Bottom line: The Titan RTX brings new possibilities for AI researchers, content creators, and data scientists. Turing architecture will help speed up development and reduce compute times for those solving difficult problems.

After teasing the Titan RTX on social media sites with well-known influencers, Nvidia has officially pulled the sheets off the new most powerful desktop GPU. Built on Turing architecture and nick-named the T-Rex, Nvidia is boasting of more than 130 teraflops of compute performance for deep learning applications with 11 GigaRays of ray-tracing.

To churn out all those calculations, 576 Turing Tensor Cores can be found on the die. An additional 72 Turing RT Cores are responsible for handling all ray-tracing needs. A cool 24GB of GDDR6 memory provides bandwidth of up to 672GB/s. Real-time 8K video editing is possible thanks to all of the available memory and bandwidth.

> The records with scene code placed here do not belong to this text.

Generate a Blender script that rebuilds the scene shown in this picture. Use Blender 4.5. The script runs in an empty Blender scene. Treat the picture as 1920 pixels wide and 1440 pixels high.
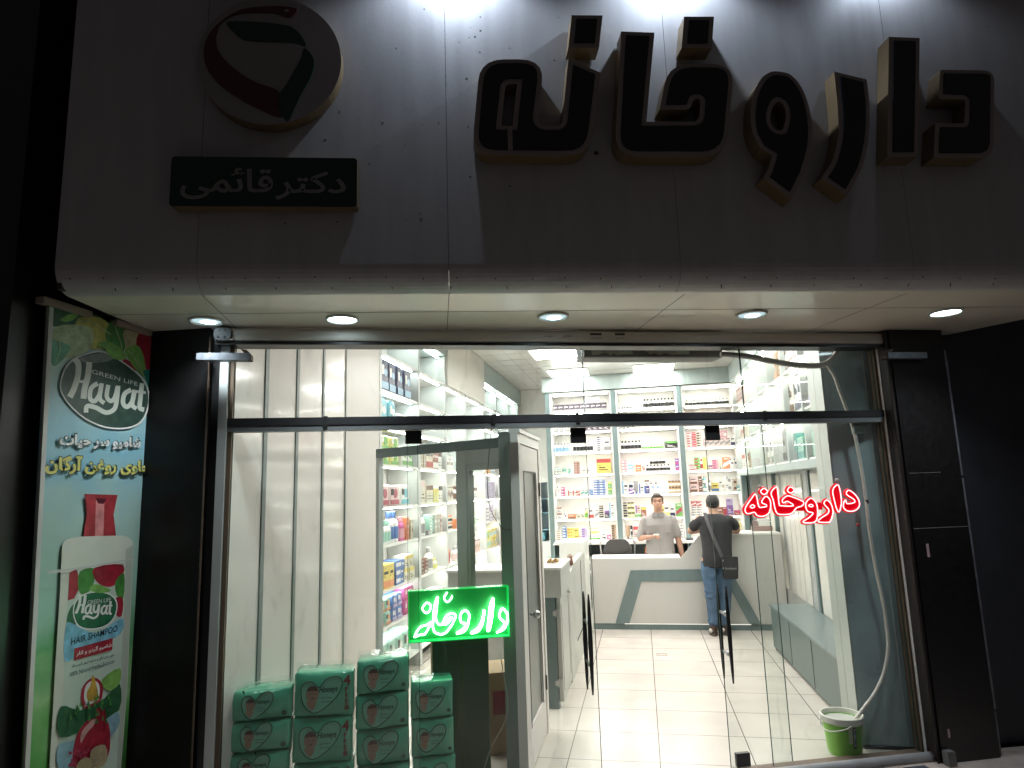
import bpy, math, random
from math import sin, cos, radians, pi, sqrt, atan2
from mathutils import Vector, Matrix
from mathutils.geometry import tessellate_polygon
random.seed(7)
SC = bpy.context.scene
COL = SC.collection
# ------------------------------------------------------------------ camera
FPX = 1225.0
PITCH, ROLL, YAW, EYE = radians(9.25), radians(-1.8), radians(10.75), 1.75
_f0 = Vector((-sin(YAW), cos(YAW), 0)); _r0 = Vector((cos(YAW), sin(YAW), 0))
CF = _f0*cos(PITCH) + Vector((0, 0, 1))*sin(PITCH); _u0 = _r0.cross(CF)
CR = _r0*cos(ROLL) + _u0*sin(ROLL); CU = -_r0*sin(ROLL) + _u0*cos(ROLL)
CAM = Vector((0, 0, EYE))
cam = bpy.data.cameras.new('camera'); camo = bpy.data.objects.new('camera', cam); COL.objects.link(camo)
camo.matrix_world = Matrix(((CR.x, CU.x, -CF.x, 0), (CR.y, CU.y, -CF.y, 0), (CR.z, CU.z, -CF.z, EYE), (0, 0, 0, 1)))
cam.sensor_fit = 'HORIZONTAL'; cam.sensor_width = 36; cam.lens = FPX/1920*36
cam.clip_start = 0.05; cam.clip_end = 200
SC.camera = camo
# ------------------------------------------------------------------ world, exposure (night)
w = bpy.data.worlds.new("World"); SC.world = w; w.use_nodes = True
bg = w.node_tree.nodes['Background']; bg.inputs[0].default_value = (.71, .64, .66, 1); bg.inputs[1].default_value = .040
SC.view_settings.view_transform = 'Standard'; SC.view_settings.look = 'None'
SC.view_settings.exposure = 0; SC.view_settings.gamma = 1
SC.cycles.max_bounces = 9; SC.cycles.diffuse_bounces = 5; SC.cycles.glossy_bounces = 4
SC.cycles.transparent_max_bounces = 16; SC.cycles.transmission_bounces = 4
SC.cycles.sample_clamp_indirect = 6; SC.cycles.caustics_reflective = False; SC.cycles.caustics_refractive = False
L_PANEL, L_STRIP, L_SPOT, L_DOWN = 33, 78, 58, 16
L_DSPOT = 66     # lamp strengths

# ------------------------------------------------------------------ materials
MATS = {}
def M(name, col=(.5, .5, .5), rough=.5, metal=0, var=.06, scale=9, bump=0, bscale=60, coat=0, emit=None, es=0, spec=.5, rvar=0, stretch=None):
    if name in MATS: return MATS[name]
    m = bpy.data.materials.new(name); m.use_nodes = True; nt = m.node_tree; N = nt.nodes; L = nt.links
    p = N['Principled BSDF']
    p.inputs['Roughness'].default_value = rough; p.inputs['Metallic'].default_value = metal
    p.inputs['Specular IOR Level'].default_value = spec
    if coat: p.inputs['Coat Weight'].default_value = coat; p.inputs['Coat Roughness'].default_value = .08
    tc = N.new('ShaderNodeTexCoord'); vec = tc.outputs['Object']
    if stretch:
        mp = N.new('ShaderNodeMapping'); mp.inputs['Scale'].default_value = stretch; L.new(vec, mp.inputs[0]); vec = mp.outputs[0]
    n = N.new('ShaderNodeTexNoise'); n.inputs['Scale'].default_value = scale; n.inputs['Detail'].default_value = 5; L.new(vec, n.inputs['Vector'])
    mx = N.new('ShaderNodeMix'); mx.data_type = 'RGBA'
    mx.inputs[6].default_value = (*[c*(1-var*1.6) for c in col], 1); mx.inputs[7].default_value = (*[min(1, c*(1+var)) for c in col], 1)
    L.new(n.outputs[0], mx.inputs[0]); L.new(mx.outputs[2], p.inputs['Base Color'])
    if rvar:
        mr = N.new('ShaderNodeMapRange'); mr.inputs[3].default_value = max(0, rough-rvar); mr.inputs[4].default_value = rough+rvar
        L.new(n.outputs[0], mr.inputs[0]); L.new(mr.outputs[0], p.inputs['Roughness'])
    if bump:
        b = N.new('ShaderNodeBump'); b.inputs['Strength'].default_value = bump; b.inputs['Distance'].default_value = .01
        n2 = N.new('ShaderNodeTexNoise'); n2.inputs['Scale'].default_value = bscale; n2.inputs['Detail'].default_value = 4
        L.new(vec, n2.inputs['Vector']); L.new(n2.outputs[0], b.inputs['Height']); L.new(b.outputs[0], p.inputs['Normal'])
    if emit: p.inputs['Emission Color'].default_value = (*emit, 1); p.inputs['Emission Strength'].default_value = es
    MATS[name] = m; return m
def glass(name, tint, rough=0.0, refl=1.0, dirt=.0, gz=.6):
    m = bpy.data.materials.new(name); m.use_nodes = True; nt = m.node_tree; N = nt.nodes; L = nt.links; N.clear()
    o = N.new('ShaderNodeOutputMaterial'); t = N.new('ShaderNodeBsdfTransparent'); t.inputs[0].default_value = (*tint, 1)
    g = N.new('ShaderNodeBsdfGlossy'); g.inputs['Roughness'].default_value = rough; g.inputs[0].default_value = (refl, refl, refl, 1)
    lw = N.new('ShaderNodeLayerWeight'); lw.inputs[0].default_value = .5; pw = N.new('ShaderNodeMath'); pw.operation = 'POWER'; pw.inputs[1].default_value = 5; L.new(lw.outputs['Facing'], pw.inputs[0])
    fr = N.new('ShaderNodeMath'); fr.operation = 'MULTIPLY_ADD'; fr.inputs[1].default_value = gz; fr.inputs[2].default_value = .022; L.new(pw.outputs[0], fr.inputs[0])
    a = N.new('ShaderNodeMixShader'); L.new(fr.outputs[0], a.inputs[0]); L.new(t.outputs[0], a.inputs[1]); L.new(g.outputs[0], a.inputs[2])
    if dirt:   # smears and dust on the pane
        d = N.new('ShaderNodeBsdfDiffuse'); d.inputs[0].default_value = (.6, .62, .6, 1)
        tc = N.new('ShaderNodeTexCoord'); mp = N.new('ShaderNodeMapping'); mp.inputs['Scale'].default_value = (5, 5, 1.3); L.new(tc.outputs['Object'], mp.inputs[0])
        n = N.new('ShaderNodeTexNoise'); n.inputs['Scale'].default_value = 2.2; n.inputs['Detail'].default_value = 9; n.inputs['Distortion'].default_value = 1.5; L.new(mp.outputs[0], n.inputs['Vector'])
        r = N.new('ShaderNodeMapRange'); r.inputs[1].default_value = .56; r.inputs[2].default_value = .85; r.inputs[3].default_value = 0.004; r.inputs[4].default_value = dirt; L.new(n.outputs[0], r.inputs[0])
        b = N.new('ShaderNodeMixShader'); L.new(r.outputs[0], b.inputs[0]); L.new(a.outputs[0], b.inputs[1]); L.new(d.outputs[0], b.inputs[2]); a = b
    L.new(a.outputs[0], o.inputs[0]); MATS[name] = m; return m
def emis(name, col, s):
    m = bpy.data.materials.new(name); m.use_nodes = True; N = m.node_tree.nodes; N.clear()
    o = N.new('ShaderNodeOutputMaterial'); e = N.new('ShaderNodeEmission'); e.inputs[0].default_value = (*col, 1); e.inputs[1].default_value = s
    m.node_tree.links.new(e.outputs[0], o.inputs[0]); MATS[name] = m; return m

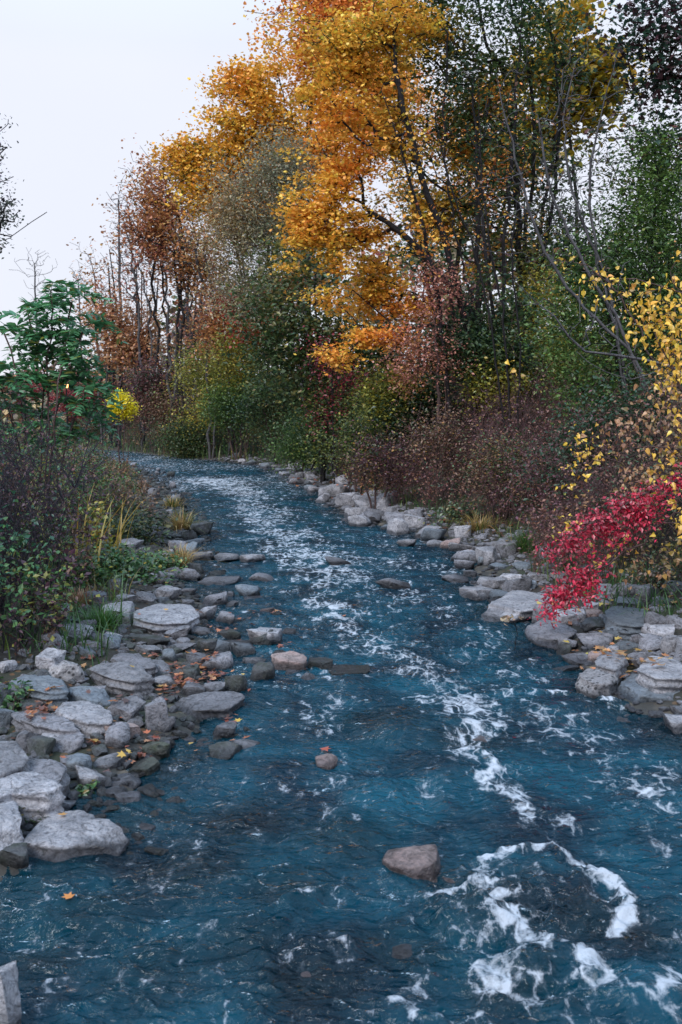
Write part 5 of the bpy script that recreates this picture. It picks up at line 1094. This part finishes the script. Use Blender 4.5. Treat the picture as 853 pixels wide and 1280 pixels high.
k = math_(n, l, 'MULTIPLY', k, math_(n, l, 'MULTIPLY_ADD', nzw.outputs[0], 0.16, 0.92))
vm = n.new('ShaderNodeVectorMath'); vm.operation = 'SCALE'; l.new(cl, vm.inputs[0]); l.new(k, vm.inputs['Scale'])
mc = mixcol(n, l, 0.88, sky.outputs[0], vm.outputs[0])
bg = n.new('ShaderNodeBackground'); bg.inputs[1].default_value = 0.1; l.new(mc, bg.inputs[0]); wo = n.new('ShaderNodeOutputWorld'); l.new(bg.outputs[0], wo.inputs[0])
sd = bpy.data.lights.new('sun', 'SUN'); sd.energy = 2.9; sd.angle = rad(30); sd.color = (1.0, 0.96, 0.93); so = bpy.data.objects.new('sun', sd); col.objects.link(so)
az, el = rad(SUN_AZ), rad(SUN_EL); dirv = Vector((math.sin(az)*math.cos(el), math.cos(az)*math.cos(el), math.sin(el))); so.rotation_euler = dirv.to_track_quat('Z', 'Y').to_euler(); so.location = (0, 0, 30)

HAZE = 0.0
if HAZE:
    bm = bmesh.new(); bmesh.ops.create_cube(bm, size=1.0); me = bpy.data.meshes.new('haze'); bm.to_mesh(me); bm.free()
    hz = bpy.data.objects.new('haze', me); col.objects.link(hz); hz.scale = (1420, 1530, 28); hz.location = (0, 150, 9)
    tag(hz, 'faint bluish evening haze in the air', kind='stuff')
    m, nn, ll = newmat('haze_air'); v = N(nn, 'ShaderNodeVolumePrincipled'); v.inputs['Color'].default_value = (0.75, 0.85, 1.0, 1); v.inputs['Density'].default_value = HAZE
    o = N(nn, 'ShaderNodeOutputMaterial'); ll.new(v.outputs[0], o.inputs['Volume']); me.materials.append(m)

vs = scene.view_settings; vs.view_transform = 'Standard'; vs.look = 'None'; vs.gamma = 1; vs.use_curve_mapping = False; vs.exposure = 0.0
cy = scene.cycles; cy.use_denoising = True; cy.max_bounces = 6; cy.diffuse_bounces = 2; cy.glossy_bounces = 2; cy.transmission_bounces = 4; cy.transparent_max_bounces = 6; cy.sample_clamp_indirect = 4
print('done', round(time.time()-T0, 1))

It turns out that the Titan RTX is actually very similar to the Quadro RTX 6000 in terms of available features. The Titan RTX and Quadro series allow for full FP32 accumulation, unlike the GeForce series that is limited to half the performance for FP16 with FP32 accumulation. The GeForce RTX 2080 Ti is also a powerful card, but this key difference will set the Titan RTX apart.

For those that need more performance than a single GPU can provide, a pair of Titan RTX GPUs can be linked at 100GB/s via NVLink. Gamers need not worry about buying two of these cards though. AI researchers are the intended audience for multiple GPUs. Doubling the amount of memory from previous generation offerings will allow for significantly larger data sets to be handled efficiently.

Nvidia estimates that there are at least 5 million content creators using PCs that could greatly benefit from real-time 8K video editing. For those that are not yet ready to make the jump beyond 4K, ray-tracing can still produce some impressive animations and special effects that would otherwise take too long to render with CPU computation.

Here is the part where your wallet will begin to cry. The Titan RTX will be available in the US and Europe later this month for the bargain price of $2,499. Considering that researchers and professional content creators are the main targets though, the price is not likely to be a problem.